Written exercise
Send back all the data below, exactly as given.

Data extract
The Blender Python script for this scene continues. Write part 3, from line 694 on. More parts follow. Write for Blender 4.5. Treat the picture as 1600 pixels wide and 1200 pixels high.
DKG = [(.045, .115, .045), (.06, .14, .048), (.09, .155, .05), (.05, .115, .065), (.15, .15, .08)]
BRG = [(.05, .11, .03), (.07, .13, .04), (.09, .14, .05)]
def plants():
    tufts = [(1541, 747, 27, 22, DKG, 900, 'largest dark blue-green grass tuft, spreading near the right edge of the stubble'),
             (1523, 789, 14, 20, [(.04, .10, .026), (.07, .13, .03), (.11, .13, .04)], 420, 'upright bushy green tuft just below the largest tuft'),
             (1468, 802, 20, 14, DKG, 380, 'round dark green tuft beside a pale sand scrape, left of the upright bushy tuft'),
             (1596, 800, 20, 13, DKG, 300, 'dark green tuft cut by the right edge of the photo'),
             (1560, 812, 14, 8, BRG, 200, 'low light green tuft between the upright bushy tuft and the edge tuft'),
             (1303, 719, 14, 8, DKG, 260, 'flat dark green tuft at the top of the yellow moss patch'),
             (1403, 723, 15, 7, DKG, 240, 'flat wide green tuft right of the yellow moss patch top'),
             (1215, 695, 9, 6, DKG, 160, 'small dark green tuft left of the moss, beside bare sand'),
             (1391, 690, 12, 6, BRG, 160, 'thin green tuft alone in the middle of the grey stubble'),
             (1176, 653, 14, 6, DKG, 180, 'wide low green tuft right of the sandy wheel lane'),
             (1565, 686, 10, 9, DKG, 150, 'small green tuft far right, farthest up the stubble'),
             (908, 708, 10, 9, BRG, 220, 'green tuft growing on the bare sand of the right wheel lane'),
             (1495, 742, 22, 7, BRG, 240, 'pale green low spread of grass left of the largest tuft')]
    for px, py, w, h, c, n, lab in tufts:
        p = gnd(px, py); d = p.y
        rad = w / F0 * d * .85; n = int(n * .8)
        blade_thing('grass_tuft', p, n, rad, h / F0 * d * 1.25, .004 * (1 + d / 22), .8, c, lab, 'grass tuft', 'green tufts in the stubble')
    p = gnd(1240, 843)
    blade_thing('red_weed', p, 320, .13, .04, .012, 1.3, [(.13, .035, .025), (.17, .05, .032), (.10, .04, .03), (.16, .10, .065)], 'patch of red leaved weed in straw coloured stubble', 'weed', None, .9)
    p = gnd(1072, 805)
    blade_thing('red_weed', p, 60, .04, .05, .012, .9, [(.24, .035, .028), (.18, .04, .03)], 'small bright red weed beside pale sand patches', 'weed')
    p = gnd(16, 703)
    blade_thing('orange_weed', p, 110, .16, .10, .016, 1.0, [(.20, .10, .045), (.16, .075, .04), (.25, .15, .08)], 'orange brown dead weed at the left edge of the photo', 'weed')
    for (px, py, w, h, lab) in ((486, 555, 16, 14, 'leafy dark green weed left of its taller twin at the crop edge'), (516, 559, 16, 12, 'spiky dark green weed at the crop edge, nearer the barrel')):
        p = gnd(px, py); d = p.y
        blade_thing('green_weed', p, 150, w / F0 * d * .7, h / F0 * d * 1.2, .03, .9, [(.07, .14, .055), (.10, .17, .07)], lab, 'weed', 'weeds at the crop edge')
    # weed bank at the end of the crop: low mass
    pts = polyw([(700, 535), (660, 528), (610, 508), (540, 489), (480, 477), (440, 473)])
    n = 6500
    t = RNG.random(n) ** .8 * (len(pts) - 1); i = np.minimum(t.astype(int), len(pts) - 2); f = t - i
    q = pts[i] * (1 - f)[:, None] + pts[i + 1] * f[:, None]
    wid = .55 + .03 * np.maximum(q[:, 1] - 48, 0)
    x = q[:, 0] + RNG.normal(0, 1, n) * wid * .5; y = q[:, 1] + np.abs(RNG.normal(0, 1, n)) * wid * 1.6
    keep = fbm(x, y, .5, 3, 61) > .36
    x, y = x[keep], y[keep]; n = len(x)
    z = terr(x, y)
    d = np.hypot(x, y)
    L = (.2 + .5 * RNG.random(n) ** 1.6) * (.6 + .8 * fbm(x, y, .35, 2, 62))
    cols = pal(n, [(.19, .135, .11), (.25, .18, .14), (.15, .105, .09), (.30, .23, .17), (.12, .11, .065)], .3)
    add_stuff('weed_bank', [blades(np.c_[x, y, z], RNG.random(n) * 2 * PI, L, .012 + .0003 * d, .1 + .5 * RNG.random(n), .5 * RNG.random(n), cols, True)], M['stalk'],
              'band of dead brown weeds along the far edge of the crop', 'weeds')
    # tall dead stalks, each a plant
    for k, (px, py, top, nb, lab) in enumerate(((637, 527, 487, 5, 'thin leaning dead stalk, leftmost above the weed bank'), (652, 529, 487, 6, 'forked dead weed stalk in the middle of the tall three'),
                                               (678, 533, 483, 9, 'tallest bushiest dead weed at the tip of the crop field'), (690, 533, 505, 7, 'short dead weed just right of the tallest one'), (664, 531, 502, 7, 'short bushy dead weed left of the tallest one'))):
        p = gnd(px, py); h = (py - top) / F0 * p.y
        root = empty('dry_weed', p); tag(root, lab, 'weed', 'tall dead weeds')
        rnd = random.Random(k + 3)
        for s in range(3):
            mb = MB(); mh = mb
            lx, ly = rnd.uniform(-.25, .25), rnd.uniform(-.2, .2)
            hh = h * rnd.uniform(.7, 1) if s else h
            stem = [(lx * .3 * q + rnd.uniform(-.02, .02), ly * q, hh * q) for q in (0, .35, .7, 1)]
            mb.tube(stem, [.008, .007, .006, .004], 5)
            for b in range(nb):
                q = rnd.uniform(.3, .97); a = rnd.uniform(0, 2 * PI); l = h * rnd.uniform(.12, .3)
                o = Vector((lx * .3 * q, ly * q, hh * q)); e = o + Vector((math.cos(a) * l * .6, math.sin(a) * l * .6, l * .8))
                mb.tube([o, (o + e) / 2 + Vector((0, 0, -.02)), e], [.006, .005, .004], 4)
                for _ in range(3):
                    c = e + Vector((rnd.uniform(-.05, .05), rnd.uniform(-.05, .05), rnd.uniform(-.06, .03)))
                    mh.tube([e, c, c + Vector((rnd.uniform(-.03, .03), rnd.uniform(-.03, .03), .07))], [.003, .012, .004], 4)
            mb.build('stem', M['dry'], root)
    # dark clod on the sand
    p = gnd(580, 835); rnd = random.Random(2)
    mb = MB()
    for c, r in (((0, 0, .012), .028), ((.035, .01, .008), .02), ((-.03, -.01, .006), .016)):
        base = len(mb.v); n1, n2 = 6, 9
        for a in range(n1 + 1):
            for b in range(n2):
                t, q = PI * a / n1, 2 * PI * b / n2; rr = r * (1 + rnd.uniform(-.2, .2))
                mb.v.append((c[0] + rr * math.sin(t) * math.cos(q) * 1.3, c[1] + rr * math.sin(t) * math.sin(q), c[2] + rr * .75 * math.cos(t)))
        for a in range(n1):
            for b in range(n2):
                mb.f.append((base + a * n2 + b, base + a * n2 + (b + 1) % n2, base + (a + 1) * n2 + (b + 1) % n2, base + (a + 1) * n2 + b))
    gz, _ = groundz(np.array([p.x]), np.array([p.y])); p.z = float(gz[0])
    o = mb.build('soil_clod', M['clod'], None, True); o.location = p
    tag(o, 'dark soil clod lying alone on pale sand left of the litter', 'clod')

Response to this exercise
The Blender Python script for this scene continues. Write part 3, from line 694 on. More parts follow. Write for Blender 4.5. Treat the picture as 1600 pixels wide and 1200 pixels high.
DKG = [(.045, .115, .045), (.06, .14, .048), (.09, .155, .05), (.05, .115, .065), (.15, .15, .08)]
BRG = [(.05, .11, .03), (.07, .13, .04), (.09, .14, .05)]
def plants():
    tufts = [(1541, 747, 27, 22, DKG, 900, 'largest dark blue-green grass tuft, spreading near the right edge of the stubble'),
             (1523, 789, 14, 20, [(.04, .10, .026), (.07, .13, .03), (.11, .13, .04)], 420, 'upright bushy green tuft just below the largest tuft'),
             (1468, 802, 20, 14, DKG, 380, 'round dark green tuft beside a pale sand scrape, left of the upright bushy tuft'),
             (1596, 800, 20, 13, DKG, 300, 'dark green tuft cut by the right edge of the photo'),
             (1560, 812, 14, 8, BRG, 200, 'low light green tuft between the upright bushy tuft and the edge tuft'),
             (1303, 719, 14, 8, DKG, 260, 'flat dark green tuft at the top of the yellow moss patch'),
             (1403, 723, 15, 7, DKG, 240, 'flat wide green tuft right of the yellow moss patch top'),
             (1215, 695, 9, 6, DKG, 160, 'small dark green tuft left of the moss, beside bare sand'),
             (1391, 690, 12, 6, BRG, 160, 'thin green tuft alone in the middle of the grey stubble'),
             (1176, 653, 14, 6, DKG, 180, 'wide low green tuft right of the sandy wheel lane'),
             (1565, 686, 10, 9, DKG, 150, 'small green tuft far right, farthest up the stubble'),
             (908, 708, 10, 9, BRG, 220, 'green tuft growing on the bare sand of the right wheel lane'),
             (1495, 742, 22, 7, BRG, 240, 'pale green low spread of grass left of the largest tuft')]
    for px, py, w, h, c, n, lab in tufts:
        p = gnd(px, py); d = p.y
        rad = w / F0 * d * .85; n = int(n * .8)
        blade_thing('grass_tuft', p, n, rad, h / F0 * d * 1.25, .004 * (1 + d / 22), .8, c, lab, 'grass tuft', 'green tufts in the stubble')
    p = gnd(1240, 843)
    blade_thing('red_weed', p, 320, .13, .04, .012, 1.3, [(.13, .035, .025), (.17, .05, .032), (.10, .04, .03), (.16, .10, .065)], 'patch of red leaved weed in straw coloured stubble', 'weed', None, .9)
    p = gnd(1072, 805)
    blade_thing('red_weed', p, 60, .04, .05, .012, .9, [(.24, .035, .028), (.18, .04, .03)], 'small bright red weed beside pale sand patches', 'weed')
    p = gnd(16, 703)
    blade_thing('orange_weed', p, 110, .16, .10, .016, 1.0, [(.20, .10, .045), (.16, .075, .04), (.25, .15, .08)], 'orange brown dead weed at the left edge of the photo', 'weed')
    for (px, py, w, h, lab) in ((486, 555, 16, 14, 'leafy dark green weed left of its taller twin at the crop edge'), (516, 559, 16, 12, 'spiky dark green weed at the crop edge, nearer the barrel')):
        p = gnd(px, py); d = p.y
        blade_thing('green_weed', p, 150, w / F0 * d * .7, h / F0 * d * 1.2, .03, .9, [(.07, .14, .055), (.10, .17, .07)], lab, 'weed', 'weeds at the crop edge')
    # weed bank at the end of the crop: low mass
    pts = polyw([(700, 535), (660, 528), (610, 508), (540, 489), (480, 477), (440, 473)])
    n = 6500
    t = RNG.random(n) ** .8 * (len(pts) - 1); i = np.minimum(t.astype(int), len(pts) - 2); f = t - i
    q = pts[i] * (1 - f)[:, None] + pts[i + 1] * f[:, None]
    wid = .55 + .03 * np.maximum(q[:, 1] - 48, 0)
    x = q[:, 0] + RNG.normal(0, 1, n) * wid * .5; y = q[:, 1] + np.abs(RNG.normal(0, 1, n)) * wid * 1.6
    keep = fbm(x, y, .5, 3, 61) > .36
    x, y = x[keep], y[keep]; n = len(x)
    z = terr(x, y)
    d = np.hypot(x, y)
    L = (.2 + .5 * RNG.random(n) ** 1.6) * (.6 + .8 * fbm(x, y, .35, 2, 62))
    cols = pal(n, [(.19, .135, .11), (.25, .18, .14), (.15, .105, .09), (.30, .23, .17), (.12, .11, .065)], .3)
    add_stuff('weed_bank', [blades(np.c_[x, y, z], RNG.random(n) * 2 * PI, L, .012 + .0003 * d, .1 + .5 * RNG.random(n), .5 * RNG.random(n), cols, True)], M['stalk'],
              'band of dead brown weeds along the far edge of the crop', 'weeds')
    # tall dead stalks, each a plant
    for k, (px, py, top, nb, lab) in enumerate(((637, 527, 487, 5, 'thin leaning dead stalk, leftmost above the weed bank'), (652, 529, 487, 6, 'forked dead weed stalk in the middle of the tall three'),
                                               (678, 533, 483, 9, 'tallest bushiest dead weed at the tip of the crop field'), (690, 533, 505, 7, 'short dead weed just right of the tallest one'), (664, 531, 502, 7, 'short bushy dead weed left of the tallest one'))):
        p = gnd(px, py); h = (py - top) / F0 * p.y
        root = empty('dry_weed', p); tag(root, lab, 'weed', 'tall dead weeds')
        rnd = random.Random(k + 3)
        for s in range(3):
            mb = MB(); mh = mb
            lx, ly = rnd.uniform(-.25, .25), rnd.uniform(-.2, .2)
            hh = h * rnd.uniform(.7, 1) if s else h
            stem = [(lx * .3 * q + rnd.uniform(-.02, .02), ly * q, hh * q) for q in (0, .35, .7, 1)]
            mb.tube(stem, [.008, .007, .006, .004], 5)
            for b in range(nb):
                q = rnd.uniform(.3, .97); a = rnd.uniform(0, 2 * PI); l = h * rnd.uniform(.12, .3)
                o = Vector((lx * .3 * q, ly * q, hh * q)); e = o + Vector((math.cos(a) * l * .6, math.sin(a) * l * .6, l * .8))
                mb.tube([o, (o + e) / 2 + Vector((0, 0, -.02)), e], [.006, .005, .004], 4)
                for _ in range(3):
                    c = e + Vector((rnd.uniform(-.05, .05), rnd.uniform(-.05, .05), rnd.uniform(-.06, .03)))
                    mh.tube([e, c, c + Vector((rnd.uniform(-.03, .03), rnd.uniform(-.03, .03), .07))], [.003, .012, .004], 4)
            mb.build('stem', M['dry'], root)
    # dark clod on the sand
    p = gnd(580, 835); rnd = random.Random(2)
    mb = MB()
    for c, r in (((0, 0, .012), .028), ((.035, .01, .008), .02), ((-.03, -.01, .006), .016)):
        base = len(mb.v); n1, n2 = 6, 9
        for a in range(n1 + 1):
            for b in range(n2):
                t, q = PI * a / n1, 2 * PI * b / n2; rr = r * (1 + rnd.uniform(-.2, .2))
                mb.v.append((c[0] + rr * math.sin(t) * math.cos(q) * 1.3, c[1] + rr * math.sin(t) * math.sin(q), c[2] + rr * .75 * math.cos(t)))
        for a in range(n1):
            for b in range(n2):
                mb.f.append((base + a * n2 + b, base + a * n2 + (b + 1) % n2, base + (a + 1) * n2 + (b + 1) % n2, base + (a + 1) * n2 + b))
    gz, _ = groundz(np.array([p.x]), np.array([p.y])); p.z = float(gz[0])
    o = mb.build('soil_clod', M['clod'], None, True); o.location = p
    tag(o, 'dark soil clod lying alone on pale sand left of the litter', 'clod')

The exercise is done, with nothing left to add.